** start of COLLECTED MATERIAL **
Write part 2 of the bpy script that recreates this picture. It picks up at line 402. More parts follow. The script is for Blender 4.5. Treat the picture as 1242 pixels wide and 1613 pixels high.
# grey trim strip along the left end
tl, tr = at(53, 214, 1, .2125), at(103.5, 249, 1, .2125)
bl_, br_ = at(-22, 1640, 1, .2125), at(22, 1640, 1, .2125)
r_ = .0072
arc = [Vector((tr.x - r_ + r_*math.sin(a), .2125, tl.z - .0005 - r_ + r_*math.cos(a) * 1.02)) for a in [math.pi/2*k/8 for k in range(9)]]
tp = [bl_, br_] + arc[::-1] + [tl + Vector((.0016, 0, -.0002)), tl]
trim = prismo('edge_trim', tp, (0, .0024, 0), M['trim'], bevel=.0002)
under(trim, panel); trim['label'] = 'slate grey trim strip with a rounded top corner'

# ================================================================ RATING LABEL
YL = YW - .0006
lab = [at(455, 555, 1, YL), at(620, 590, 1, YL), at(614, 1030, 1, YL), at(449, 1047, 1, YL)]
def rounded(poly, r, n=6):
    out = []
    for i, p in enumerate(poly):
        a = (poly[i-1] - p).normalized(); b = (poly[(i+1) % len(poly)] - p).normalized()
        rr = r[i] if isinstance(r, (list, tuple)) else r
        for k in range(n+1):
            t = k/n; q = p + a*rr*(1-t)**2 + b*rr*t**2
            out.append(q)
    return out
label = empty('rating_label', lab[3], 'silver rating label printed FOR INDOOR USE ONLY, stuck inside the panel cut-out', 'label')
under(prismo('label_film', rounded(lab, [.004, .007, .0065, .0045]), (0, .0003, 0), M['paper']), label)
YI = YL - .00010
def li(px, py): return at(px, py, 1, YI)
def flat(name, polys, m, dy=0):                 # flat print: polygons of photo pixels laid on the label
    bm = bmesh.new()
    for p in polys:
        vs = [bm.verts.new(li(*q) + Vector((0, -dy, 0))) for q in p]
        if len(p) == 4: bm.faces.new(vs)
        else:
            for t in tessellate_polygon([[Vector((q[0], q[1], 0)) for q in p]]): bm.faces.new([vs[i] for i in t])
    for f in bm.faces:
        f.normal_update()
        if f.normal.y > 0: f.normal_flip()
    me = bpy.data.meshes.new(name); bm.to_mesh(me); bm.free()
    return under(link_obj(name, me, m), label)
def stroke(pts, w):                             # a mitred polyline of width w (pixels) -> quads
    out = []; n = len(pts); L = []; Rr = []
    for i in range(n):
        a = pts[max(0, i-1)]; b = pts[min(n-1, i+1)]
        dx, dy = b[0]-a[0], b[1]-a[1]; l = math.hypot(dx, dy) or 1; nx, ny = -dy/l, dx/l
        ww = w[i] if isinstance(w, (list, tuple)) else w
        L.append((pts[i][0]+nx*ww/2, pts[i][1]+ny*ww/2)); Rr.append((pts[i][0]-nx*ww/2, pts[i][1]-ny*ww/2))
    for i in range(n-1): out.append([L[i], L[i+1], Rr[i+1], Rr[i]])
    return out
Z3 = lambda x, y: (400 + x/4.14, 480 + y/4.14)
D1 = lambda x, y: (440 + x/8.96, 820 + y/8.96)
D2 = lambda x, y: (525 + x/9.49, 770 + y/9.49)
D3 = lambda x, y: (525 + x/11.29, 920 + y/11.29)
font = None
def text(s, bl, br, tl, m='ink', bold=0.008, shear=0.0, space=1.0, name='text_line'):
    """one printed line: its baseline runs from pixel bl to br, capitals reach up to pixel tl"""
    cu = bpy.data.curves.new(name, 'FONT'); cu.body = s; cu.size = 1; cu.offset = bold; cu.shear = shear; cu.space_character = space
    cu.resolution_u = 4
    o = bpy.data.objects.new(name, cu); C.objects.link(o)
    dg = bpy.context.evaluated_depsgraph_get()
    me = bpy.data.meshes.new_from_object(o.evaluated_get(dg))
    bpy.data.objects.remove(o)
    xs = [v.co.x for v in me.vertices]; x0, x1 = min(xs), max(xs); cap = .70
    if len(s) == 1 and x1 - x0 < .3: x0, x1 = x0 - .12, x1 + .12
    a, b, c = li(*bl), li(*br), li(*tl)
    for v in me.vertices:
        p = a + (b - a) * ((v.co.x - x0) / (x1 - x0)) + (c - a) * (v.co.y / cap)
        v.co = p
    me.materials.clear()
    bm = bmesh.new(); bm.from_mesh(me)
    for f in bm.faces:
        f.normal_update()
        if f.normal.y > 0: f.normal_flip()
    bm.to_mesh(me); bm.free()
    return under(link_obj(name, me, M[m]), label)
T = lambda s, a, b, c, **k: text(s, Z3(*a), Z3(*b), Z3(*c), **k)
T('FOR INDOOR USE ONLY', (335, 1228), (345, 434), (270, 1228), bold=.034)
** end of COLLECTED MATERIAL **
### OBJECTIVE
Please give an exact restatement of only the lines from the beginning of the material above to the line with "under(trim, panel); trim['label']", inclusive.

### FINISHED TASK
Write part 2 of the bpy script that recreates this picture. It picks up at line 402. More parts follow. The script is for Blender 4.5. Treat the picture as 1242 pixels wide and 1613 pixels high.
# grey trim strip along the left end
tl, tr = at(53, 214, 1, .2125), at(103.5, 249, 1, .2125)
bl_, br_ = at(-22, 1640, 1, .2125), at(22, 1640, 1, .2125)
r_ = .0072
arc = [Vector((tr.x - r_ + r_*math.sin(a), .2125, tl.z - .0005 - r_ + r_*math.cos(a) * 1.02)) for a in [math.pi/2*k/8 for k in range(9)]]
tp = [bl_, br_] + arc[::-1] + [tl + Vector((.0016, 0, -.0002)), tl]
trim = prismo('edge_trim', tp, (0, .0024, 0), M['trim'], bevel=.0002)
under(trim, panel); trim['label'] = 'slate grey trim strip with a rounded top corner'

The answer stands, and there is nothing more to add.